Short problem:
Set down exactly the lines of the listing below, please, beginning with the first and ending with the line that holds "M['path']), None, None, None, 'structure')".

Data segment:
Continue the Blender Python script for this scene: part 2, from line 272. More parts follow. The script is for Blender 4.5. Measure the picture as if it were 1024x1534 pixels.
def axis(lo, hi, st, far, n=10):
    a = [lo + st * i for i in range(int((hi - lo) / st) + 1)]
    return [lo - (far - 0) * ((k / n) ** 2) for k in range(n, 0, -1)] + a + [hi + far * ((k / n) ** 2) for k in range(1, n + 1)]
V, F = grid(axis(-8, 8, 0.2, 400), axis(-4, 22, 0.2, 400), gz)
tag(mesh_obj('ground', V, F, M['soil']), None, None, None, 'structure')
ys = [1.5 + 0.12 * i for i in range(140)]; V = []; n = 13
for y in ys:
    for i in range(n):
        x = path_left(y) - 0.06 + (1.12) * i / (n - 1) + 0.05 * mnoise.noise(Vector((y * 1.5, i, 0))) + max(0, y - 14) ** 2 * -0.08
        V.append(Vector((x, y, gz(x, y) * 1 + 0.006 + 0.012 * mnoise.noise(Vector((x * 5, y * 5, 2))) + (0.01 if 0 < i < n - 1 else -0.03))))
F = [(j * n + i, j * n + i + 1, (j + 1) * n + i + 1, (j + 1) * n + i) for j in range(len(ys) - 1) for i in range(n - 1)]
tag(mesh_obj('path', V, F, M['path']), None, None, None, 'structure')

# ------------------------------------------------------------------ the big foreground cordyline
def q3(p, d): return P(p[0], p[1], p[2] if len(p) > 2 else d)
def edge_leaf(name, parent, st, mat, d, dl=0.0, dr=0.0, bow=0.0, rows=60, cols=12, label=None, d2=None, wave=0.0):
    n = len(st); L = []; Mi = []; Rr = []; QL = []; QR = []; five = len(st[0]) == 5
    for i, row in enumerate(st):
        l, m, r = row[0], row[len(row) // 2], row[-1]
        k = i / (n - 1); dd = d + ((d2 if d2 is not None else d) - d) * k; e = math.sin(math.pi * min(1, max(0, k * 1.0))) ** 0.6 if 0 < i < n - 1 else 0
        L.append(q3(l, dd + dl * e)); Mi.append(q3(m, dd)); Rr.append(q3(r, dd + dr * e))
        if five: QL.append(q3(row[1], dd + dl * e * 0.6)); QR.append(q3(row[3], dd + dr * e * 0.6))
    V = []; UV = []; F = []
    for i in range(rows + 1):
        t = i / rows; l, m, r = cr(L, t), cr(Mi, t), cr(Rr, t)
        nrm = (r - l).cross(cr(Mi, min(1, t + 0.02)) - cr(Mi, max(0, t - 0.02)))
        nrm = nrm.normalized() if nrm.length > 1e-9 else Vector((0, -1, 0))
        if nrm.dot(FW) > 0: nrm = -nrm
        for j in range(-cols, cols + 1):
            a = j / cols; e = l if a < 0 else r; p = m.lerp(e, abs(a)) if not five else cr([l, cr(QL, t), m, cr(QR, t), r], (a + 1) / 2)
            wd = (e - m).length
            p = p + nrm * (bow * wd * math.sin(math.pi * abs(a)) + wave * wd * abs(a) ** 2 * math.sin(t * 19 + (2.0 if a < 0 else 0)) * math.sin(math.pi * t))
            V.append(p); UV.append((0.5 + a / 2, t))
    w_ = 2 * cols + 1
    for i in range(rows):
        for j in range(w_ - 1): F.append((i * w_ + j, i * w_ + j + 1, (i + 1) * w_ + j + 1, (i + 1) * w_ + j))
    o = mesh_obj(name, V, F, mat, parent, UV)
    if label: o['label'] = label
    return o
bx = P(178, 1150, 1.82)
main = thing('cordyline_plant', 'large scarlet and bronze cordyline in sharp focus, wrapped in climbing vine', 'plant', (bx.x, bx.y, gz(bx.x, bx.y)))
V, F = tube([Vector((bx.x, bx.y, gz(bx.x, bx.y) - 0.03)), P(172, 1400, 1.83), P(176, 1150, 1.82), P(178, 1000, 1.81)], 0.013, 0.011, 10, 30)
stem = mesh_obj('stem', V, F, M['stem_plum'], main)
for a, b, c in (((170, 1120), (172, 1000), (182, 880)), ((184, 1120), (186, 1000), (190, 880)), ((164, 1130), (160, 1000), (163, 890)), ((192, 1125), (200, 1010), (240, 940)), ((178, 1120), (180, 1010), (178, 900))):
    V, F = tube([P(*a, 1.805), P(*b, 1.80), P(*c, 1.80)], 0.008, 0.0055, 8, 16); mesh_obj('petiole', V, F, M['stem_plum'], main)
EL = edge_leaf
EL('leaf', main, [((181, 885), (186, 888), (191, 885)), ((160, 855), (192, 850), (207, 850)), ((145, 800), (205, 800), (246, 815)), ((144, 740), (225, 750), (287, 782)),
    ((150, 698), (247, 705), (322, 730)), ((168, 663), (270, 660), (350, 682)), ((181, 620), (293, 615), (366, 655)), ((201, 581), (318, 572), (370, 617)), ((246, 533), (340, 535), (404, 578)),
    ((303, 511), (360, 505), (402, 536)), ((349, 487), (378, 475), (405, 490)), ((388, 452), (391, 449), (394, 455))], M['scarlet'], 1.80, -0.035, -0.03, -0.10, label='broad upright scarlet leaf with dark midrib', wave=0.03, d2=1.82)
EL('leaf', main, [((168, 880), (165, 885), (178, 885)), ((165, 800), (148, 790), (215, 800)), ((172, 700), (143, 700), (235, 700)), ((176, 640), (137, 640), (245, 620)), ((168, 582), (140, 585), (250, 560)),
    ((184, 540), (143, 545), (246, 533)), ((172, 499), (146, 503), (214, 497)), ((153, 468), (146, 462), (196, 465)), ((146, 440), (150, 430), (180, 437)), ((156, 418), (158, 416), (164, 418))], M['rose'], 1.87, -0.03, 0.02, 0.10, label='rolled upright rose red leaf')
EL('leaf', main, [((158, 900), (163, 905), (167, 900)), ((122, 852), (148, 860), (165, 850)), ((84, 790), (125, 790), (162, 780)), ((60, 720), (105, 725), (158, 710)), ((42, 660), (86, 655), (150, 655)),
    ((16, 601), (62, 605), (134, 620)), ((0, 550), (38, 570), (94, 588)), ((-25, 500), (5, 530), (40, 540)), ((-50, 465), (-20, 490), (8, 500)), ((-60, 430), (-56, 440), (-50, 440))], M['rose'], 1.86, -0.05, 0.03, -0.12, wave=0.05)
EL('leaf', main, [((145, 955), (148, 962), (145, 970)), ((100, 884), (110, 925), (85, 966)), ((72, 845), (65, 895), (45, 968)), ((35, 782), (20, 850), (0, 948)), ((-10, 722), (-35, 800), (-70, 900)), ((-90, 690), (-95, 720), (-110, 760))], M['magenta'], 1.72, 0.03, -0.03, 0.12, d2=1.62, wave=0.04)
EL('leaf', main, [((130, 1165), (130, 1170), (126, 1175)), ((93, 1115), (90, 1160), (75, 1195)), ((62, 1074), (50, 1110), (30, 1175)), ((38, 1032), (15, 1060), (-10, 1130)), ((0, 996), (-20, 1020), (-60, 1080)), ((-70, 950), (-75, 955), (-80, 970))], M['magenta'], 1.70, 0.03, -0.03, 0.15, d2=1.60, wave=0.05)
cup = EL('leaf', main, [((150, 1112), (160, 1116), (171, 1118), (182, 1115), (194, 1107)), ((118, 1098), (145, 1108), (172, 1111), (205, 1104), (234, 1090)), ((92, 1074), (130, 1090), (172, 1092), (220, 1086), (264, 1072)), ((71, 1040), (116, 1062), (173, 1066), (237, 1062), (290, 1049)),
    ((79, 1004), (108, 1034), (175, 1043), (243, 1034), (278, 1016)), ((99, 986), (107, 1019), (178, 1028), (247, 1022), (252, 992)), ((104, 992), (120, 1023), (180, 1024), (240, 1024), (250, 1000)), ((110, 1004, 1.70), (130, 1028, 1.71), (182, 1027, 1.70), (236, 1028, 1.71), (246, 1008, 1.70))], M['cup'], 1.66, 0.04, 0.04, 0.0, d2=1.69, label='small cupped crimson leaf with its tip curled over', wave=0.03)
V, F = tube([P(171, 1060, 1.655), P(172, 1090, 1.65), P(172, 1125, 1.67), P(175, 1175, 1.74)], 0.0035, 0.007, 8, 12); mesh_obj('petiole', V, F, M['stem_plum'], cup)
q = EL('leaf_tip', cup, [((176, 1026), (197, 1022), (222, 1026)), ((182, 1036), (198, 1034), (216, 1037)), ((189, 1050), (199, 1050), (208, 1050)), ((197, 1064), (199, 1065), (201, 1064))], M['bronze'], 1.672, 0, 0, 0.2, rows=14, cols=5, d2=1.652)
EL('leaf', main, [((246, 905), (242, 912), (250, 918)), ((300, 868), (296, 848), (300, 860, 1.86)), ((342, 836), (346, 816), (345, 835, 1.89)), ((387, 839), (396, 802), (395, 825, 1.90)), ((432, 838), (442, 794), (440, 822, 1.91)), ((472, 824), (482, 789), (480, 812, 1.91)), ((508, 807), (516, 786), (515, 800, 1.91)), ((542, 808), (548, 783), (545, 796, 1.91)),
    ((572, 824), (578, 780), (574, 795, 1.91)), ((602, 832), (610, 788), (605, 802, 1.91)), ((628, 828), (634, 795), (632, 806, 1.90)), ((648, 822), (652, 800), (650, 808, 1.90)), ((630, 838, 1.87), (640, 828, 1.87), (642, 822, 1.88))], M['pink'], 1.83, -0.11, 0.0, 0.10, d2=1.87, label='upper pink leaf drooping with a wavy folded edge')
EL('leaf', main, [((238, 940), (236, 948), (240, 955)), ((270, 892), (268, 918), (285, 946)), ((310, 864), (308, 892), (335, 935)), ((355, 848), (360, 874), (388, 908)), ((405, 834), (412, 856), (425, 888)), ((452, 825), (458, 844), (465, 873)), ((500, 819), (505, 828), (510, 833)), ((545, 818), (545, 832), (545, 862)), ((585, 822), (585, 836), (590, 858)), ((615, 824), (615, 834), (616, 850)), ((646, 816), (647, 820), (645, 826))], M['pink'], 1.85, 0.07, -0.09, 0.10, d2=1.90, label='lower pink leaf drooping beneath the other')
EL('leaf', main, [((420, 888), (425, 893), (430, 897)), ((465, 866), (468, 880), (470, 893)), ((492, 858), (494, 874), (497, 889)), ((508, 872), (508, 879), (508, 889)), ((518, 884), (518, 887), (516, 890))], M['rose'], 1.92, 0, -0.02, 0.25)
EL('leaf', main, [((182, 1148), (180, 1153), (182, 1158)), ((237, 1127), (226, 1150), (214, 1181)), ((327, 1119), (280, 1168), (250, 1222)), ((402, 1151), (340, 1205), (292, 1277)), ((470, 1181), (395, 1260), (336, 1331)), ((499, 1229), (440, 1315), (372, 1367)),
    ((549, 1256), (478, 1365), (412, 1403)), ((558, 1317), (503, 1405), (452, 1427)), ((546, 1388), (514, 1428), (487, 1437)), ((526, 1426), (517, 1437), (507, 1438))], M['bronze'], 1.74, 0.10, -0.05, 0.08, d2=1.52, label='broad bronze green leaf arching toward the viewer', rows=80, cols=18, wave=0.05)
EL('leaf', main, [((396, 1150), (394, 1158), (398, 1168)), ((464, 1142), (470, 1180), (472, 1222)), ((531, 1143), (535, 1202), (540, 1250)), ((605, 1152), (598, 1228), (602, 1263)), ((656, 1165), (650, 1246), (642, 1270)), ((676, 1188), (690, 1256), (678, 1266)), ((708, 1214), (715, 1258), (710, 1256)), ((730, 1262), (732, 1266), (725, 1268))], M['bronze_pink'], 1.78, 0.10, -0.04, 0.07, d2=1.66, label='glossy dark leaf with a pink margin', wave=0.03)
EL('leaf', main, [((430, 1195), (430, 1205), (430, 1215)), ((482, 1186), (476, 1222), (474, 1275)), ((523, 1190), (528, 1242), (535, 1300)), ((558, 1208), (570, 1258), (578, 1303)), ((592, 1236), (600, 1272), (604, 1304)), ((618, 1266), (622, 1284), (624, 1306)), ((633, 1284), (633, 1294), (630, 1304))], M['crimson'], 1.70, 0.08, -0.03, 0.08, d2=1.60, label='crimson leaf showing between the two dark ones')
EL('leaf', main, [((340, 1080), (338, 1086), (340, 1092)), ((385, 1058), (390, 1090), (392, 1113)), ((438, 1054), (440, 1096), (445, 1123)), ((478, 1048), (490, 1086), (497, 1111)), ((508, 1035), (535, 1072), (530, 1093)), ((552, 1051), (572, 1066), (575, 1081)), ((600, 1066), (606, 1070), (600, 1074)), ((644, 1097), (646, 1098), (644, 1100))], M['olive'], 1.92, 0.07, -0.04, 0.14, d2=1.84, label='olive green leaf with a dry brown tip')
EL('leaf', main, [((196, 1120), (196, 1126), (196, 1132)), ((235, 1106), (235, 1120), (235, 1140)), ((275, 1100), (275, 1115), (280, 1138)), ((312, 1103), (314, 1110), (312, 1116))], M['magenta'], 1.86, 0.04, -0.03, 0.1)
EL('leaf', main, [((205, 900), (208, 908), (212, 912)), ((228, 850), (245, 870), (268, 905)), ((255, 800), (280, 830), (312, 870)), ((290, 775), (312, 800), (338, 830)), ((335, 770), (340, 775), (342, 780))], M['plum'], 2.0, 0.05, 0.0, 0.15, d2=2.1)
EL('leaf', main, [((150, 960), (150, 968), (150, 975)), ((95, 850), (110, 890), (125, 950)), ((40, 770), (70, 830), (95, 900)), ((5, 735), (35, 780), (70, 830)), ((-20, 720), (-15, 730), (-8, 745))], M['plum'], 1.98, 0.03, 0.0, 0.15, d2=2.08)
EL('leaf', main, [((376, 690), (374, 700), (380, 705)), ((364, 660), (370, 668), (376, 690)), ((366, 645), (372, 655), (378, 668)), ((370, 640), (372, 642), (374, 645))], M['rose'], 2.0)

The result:
Continue the Blender Python script for this scene: part 2, from line 272. More parts follow. The script is for Blender 4.5. Measure the picture as if it were 1024x1534 pixels.
def axis(lo, hi, st, far, n=10):
    a = [lo + st * i for i in range(int((hi - lo) / st) + 1)]
    return [lo - (far - 0) * ((k / n) ** 2) for k in range(n, 0, -1)] + a + [hi + far * ((k / n) ** 2) for k in range(1, n + 1)]
V, F = grid(axis(-8, 8, 0.2, 400), axis(-4, 22, 0.2, 400), gz)
tag(mesh_obj('ground', V, F, M['soil']), None, None, None, 'structure')
ys = [1.5 + 0.12 * i for i in range(140)]; V = []; n = 13
for y in ys:
    for i in range(n):
        x = path_left(y) - 0.06 + (1.12) * i / (n - 1) + 0.05 * mnoise.noise(Vector((y * 1.5, i, 0))) + max(0, y - 14) ** 2 * -0.08
        V.append(Vector((x, y, gz(x, y) * 1 + 0.006 + 0.012 * mnoise.noise(Vector((x * 5, y * 5, 2))) + (0.01 if 0 < i < n - 1 else -0.03))))
F = [(j * n + i, j * n + i + 1, (j + 1) * n + i + 1, (j + 1) * n + i) for j in range(len(ys) - 1) for i in range(n - 1)]
tag(mesh_obj('path', V, F, M['path']), None, None, None, 'structure')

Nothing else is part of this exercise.